## Goal:
How does the data below read from its first line through the line containing "tag(r, 'suspended ceiling"? Print those lines exactly.

## Collected material:
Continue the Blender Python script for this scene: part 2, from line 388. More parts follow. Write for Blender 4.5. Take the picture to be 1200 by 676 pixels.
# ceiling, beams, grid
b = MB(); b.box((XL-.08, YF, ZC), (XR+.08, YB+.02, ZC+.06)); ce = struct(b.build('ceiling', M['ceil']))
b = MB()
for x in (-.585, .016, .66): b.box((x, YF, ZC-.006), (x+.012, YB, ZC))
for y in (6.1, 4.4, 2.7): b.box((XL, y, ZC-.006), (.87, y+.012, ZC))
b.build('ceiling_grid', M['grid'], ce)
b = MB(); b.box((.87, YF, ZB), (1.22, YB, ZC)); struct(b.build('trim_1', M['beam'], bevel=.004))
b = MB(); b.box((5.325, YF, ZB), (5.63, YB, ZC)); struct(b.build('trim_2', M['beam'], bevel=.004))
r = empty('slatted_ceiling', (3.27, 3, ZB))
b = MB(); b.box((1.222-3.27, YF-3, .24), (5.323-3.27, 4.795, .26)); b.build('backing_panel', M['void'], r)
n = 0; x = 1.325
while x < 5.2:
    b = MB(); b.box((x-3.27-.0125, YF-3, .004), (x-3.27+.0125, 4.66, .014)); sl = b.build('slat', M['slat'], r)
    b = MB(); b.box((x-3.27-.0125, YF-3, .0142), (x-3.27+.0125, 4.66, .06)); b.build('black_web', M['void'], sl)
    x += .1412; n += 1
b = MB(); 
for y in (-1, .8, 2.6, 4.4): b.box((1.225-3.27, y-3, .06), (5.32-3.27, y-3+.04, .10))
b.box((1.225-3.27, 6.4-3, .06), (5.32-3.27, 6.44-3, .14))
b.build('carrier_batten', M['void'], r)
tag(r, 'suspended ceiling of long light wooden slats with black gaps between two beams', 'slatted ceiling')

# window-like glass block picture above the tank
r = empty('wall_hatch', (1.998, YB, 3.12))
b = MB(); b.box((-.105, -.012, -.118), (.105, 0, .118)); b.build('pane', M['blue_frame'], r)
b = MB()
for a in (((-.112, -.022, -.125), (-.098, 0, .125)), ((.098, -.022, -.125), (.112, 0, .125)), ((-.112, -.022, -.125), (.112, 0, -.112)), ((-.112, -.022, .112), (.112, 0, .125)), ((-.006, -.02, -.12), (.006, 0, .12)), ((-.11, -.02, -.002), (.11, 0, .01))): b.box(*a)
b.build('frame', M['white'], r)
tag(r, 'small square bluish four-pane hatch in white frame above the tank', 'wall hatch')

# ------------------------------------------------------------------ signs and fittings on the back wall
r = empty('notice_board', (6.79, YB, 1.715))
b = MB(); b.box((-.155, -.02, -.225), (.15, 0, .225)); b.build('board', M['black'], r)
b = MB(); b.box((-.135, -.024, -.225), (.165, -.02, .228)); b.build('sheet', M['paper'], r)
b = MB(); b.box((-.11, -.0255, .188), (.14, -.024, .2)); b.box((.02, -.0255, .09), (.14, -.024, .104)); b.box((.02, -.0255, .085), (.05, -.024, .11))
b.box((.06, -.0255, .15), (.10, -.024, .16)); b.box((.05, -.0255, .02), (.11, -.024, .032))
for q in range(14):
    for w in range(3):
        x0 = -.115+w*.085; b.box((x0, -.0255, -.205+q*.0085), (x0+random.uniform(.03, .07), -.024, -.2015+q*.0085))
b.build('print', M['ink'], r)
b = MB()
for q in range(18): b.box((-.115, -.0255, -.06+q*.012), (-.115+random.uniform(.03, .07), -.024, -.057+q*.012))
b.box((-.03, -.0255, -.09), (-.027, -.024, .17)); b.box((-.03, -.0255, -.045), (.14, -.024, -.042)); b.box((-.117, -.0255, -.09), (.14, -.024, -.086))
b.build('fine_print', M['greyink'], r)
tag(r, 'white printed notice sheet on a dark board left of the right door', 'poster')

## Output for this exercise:
Continue the Blender Python script for this scene: part 2, from line 388. More parts follow. Write for Blender 4.5. Take the picture to be 1200 by 676 pixels.
# ceiling, beams, grid
b = MB(); b.box((XL-.08, YF, ZC), (XR+.08, YB+.02, ZC+.06)); ce = struct(b.build('ceiling', M['ceil']))
b = MB()
for x in (-.585, .016, .66): b.box((x, YF, ZC-.006), (x+.012, YB, ZC))
for y in (6.1, 4.4, 2.7): b.box((XL, y, ZC-.006), (.87, y+.012, ZC))
b.build('ceiling_grid', M['grid'], ce)
b = MB(); b.box((.87, YF, ZB), (1.22, YB, ZC)); struct(b.build('trim_1', M['beam'], bevel=.004))
b = MB(); b.box((5.325, YF, ZB), (5.63, YB, ZC)); struct(b.build('trim_2', M['beam'], bevel=.004))
r = empty('slatted_ceiling', (3.27, 3, ZB))
b = MB(); b.box((1.222-3.27, YF-3, .24), (5.323-3.27, 4.795, .26)); b.build('backing_panel', M['void'], r)
n = 0; x = 1.325
while x < 5.2:
    b = MB(); b.box((x-3.27-.0125, YF-3, .004), (x-3.27+.0125, 4.66, .014)); sl = b.build('slat', M['slat'], r)
    b = MB(); b.box((x-3.27-.0125, YF-3, .0142), (x-3.27+.0125, 4.66, .06)); b.build('black_web', M['void'], sl)
    x += .1412; n += 1
b = MB(); 
for y in (-1, .8, 2.6, 4.4): b.box((1.225-3.27, y-3, .06), (5.32-3.27, y-3+.04, .10))
b.box((1.225-3.27, 6.4-3, .06), (5.32-3.27, 6.44-3, .14))
b.build('carrier_batten', M['void'], r)
tag(r, 'suspended ceiling of long light wooden slats with black gaps between two beams', 'slatted ceiling')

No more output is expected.